======== Entries shown

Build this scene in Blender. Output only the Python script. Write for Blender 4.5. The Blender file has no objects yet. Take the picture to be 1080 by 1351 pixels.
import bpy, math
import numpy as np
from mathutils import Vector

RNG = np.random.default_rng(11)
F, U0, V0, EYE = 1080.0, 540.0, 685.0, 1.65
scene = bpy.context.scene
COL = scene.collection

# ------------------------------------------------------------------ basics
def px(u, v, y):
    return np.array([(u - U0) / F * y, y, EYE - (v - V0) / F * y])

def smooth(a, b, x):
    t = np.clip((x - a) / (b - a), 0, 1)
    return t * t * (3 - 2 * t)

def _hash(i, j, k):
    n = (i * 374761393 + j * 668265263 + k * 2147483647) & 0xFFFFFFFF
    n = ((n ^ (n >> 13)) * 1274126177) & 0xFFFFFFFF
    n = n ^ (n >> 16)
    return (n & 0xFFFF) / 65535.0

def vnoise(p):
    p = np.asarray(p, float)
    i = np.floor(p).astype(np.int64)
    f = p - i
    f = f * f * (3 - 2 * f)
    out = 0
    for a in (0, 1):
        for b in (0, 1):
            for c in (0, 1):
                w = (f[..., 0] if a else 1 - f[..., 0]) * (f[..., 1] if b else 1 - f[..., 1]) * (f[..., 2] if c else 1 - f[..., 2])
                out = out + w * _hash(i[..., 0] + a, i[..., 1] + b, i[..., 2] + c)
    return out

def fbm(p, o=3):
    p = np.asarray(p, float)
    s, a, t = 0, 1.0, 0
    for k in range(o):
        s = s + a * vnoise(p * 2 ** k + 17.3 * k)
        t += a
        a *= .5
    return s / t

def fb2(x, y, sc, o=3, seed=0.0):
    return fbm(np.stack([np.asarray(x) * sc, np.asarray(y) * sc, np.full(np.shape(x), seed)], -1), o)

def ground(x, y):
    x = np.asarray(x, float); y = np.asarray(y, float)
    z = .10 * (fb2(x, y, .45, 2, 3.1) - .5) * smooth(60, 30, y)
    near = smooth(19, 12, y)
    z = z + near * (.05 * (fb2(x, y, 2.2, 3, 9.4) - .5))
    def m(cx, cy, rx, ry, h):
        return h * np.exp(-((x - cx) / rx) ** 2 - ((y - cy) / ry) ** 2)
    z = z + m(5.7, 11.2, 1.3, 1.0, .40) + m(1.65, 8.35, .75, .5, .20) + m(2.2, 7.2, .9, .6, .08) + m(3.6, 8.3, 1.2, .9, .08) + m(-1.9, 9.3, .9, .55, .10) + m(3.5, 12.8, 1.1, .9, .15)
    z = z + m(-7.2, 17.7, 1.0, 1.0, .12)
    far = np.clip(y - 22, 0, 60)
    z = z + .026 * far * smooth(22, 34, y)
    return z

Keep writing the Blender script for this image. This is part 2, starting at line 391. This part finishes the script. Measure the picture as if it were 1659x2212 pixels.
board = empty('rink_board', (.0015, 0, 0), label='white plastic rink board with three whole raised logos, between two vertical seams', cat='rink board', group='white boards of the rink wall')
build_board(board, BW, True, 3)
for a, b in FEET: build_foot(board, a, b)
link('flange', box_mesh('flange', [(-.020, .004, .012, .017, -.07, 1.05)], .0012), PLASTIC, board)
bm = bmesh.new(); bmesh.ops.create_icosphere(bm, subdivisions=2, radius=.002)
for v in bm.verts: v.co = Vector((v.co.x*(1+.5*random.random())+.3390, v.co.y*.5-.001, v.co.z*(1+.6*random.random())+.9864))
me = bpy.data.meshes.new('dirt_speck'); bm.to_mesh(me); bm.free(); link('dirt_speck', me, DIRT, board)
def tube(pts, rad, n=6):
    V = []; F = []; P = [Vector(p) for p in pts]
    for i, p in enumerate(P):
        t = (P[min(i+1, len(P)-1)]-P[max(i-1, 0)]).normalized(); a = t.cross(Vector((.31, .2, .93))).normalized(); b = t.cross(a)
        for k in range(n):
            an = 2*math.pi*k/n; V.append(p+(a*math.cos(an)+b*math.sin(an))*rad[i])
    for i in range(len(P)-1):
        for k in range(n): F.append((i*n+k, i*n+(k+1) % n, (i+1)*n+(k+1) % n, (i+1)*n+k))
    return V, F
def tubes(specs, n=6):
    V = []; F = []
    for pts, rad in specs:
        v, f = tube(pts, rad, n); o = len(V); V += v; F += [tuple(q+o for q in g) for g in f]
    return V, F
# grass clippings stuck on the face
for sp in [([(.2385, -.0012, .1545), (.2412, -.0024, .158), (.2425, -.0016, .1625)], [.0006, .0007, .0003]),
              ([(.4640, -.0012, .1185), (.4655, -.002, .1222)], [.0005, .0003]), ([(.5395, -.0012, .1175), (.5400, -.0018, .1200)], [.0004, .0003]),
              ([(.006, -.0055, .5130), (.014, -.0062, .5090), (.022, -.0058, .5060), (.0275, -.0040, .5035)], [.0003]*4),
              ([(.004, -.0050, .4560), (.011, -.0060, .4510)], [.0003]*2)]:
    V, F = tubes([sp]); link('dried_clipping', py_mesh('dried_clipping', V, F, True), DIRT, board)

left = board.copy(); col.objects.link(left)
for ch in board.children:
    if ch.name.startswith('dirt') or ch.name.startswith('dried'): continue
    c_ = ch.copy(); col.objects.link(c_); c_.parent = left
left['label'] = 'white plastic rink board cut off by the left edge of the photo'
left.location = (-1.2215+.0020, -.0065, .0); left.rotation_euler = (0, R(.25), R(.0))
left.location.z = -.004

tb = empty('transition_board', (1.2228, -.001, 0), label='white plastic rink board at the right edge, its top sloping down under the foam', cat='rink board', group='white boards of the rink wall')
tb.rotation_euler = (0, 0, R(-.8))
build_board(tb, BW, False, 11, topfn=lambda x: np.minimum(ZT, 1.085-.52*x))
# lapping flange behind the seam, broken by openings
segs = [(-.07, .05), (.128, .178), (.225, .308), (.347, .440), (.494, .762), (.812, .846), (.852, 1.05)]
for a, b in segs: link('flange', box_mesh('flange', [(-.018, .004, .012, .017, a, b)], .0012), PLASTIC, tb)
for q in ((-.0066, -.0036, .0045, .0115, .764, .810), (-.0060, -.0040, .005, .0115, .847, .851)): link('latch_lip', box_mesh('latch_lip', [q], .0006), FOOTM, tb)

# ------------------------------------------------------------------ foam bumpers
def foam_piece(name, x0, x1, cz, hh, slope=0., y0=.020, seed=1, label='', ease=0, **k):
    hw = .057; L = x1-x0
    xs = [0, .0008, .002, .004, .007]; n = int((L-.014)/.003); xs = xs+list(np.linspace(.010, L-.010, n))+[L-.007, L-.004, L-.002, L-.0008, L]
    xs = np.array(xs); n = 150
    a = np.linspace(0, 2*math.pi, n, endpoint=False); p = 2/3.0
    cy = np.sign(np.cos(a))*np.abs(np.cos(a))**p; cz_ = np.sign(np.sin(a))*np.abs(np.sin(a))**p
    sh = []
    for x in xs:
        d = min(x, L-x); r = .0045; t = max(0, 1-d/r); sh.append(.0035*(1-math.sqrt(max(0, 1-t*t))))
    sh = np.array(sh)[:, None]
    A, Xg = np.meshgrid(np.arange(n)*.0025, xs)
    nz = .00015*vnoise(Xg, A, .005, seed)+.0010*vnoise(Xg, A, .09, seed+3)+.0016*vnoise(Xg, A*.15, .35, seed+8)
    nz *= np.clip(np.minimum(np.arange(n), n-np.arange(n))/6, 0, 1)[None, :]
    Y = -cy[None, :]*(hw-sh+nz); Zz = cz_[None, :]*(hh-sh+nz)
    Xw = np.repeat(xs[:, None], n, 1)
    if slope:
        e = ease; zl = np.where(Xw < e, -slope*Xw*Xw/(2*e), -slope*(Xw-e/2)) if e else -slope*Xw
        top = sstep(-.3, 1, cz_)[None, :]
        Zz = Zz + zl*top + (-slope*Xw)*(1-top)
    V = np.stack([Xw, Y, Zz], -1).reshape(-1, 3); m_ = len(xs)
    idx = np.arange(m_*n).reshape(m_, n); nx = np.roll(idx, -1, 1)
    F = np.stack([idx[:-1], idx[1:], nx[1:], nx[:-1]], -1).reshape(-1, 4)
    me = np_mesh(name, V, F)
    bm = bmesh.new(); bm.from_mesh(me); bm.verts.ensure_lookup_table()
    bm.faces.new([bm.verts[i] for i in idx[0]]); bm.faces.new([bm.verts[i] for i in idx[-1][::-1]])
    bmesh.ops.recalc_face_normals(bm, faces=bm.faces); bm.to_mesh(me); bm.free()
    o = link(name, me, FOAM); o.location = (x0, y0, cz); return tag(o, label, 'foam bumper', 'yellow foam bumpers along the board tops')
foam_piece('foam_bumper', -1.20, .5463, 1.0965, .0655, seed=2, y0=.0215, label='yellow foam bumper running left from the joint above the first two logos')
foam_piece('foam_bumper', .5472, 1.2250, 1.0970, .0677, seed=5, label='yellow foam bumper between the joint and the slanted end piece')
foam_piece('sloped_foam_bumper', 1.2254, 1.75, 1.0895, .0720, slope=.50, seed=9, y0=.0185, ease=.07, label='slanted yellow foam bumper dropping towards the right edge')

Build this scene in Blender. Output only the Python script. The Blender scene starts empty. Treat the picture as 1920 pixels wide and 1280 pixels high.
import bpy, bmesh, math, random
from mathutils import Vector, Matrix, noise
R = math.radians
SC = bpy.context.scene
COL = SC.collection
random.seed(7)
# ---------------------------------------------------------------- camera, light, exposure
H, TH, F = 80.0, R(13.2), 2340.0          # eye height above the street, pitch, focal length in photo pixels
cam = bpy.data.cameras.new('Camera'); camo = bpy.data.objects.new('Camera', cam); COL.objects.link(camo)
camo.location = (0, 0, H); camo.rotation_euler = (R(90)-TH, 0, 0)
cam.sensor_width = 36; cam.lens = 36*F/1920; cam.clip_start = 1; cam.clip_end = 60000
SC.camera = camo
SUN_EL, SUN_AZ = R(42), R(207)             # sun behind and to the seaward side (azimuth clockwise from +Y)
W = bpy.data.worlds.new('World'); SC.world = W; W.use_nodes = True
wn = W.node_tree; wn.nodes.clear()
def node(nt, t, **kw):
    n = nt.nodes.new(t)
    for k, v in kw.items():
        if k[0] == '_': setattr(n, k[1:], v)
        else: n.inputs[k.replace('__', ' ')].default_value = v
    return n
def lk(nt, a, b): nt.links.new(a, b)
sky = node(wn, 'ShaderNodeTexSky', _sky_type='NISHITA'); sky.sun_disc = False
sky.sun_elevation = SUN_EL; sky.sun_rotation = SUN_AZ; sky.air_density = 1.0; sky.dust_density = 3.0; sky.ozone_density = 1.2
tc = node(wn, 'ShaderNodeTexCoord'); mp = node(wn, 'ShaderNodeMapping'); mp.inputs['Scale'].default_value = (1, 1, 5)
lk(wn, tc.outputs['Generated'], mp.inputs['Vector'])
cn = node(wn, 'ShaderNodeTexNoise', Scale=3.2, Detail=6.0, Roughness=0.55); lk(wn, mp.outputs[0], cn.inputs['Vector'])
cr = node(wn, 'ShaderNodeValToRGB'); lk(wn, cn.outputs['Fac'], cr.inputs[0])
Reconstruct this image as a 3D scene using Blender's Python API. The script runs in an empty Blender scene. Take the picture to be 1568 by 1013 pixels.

================

Written task. Starting at the first line of the data above, please restate word for word every line up to and including the one that holds "return (n & 0xFFFF) / 65535.0", and add nothing else.

Response.
Build this scene in Blender. Output only the Python script. Write for Blender 4.5. The Blender file has no objects yet. Take the picture to be 1080 by 1351 pixels.
import bpy, math
import numpy as np
from mathutils import Vector

RNG = np.random.default_rng(11)
F, U0, V0, EYE = 1080.0, 540.0, 685.0, 1.65
scene = bpy.context.scene
COL = scene.collection

# ------------------------------------------------------------------ basics
def px(u, v, y):
    return np.array([(u - U0) / F * y, y, EYE - (v - V0) / F * y])

def smooth(a, b, x):
    t = np.clip((x - a) / (b - a), 0, 1)
    return t * t * (3 - 2 * t)

def _hash(i, j, k):
    n = (i * 374761393 + j * 668265263 + k * 2147483647) & 0xFFFFFFFF
    n = ((n ^ (n >> 13)) * 1274126177) & 0xFFFFFFFF
    n = n ^ (n >> 16)
    return (n & 0xFFFF) / 65535.0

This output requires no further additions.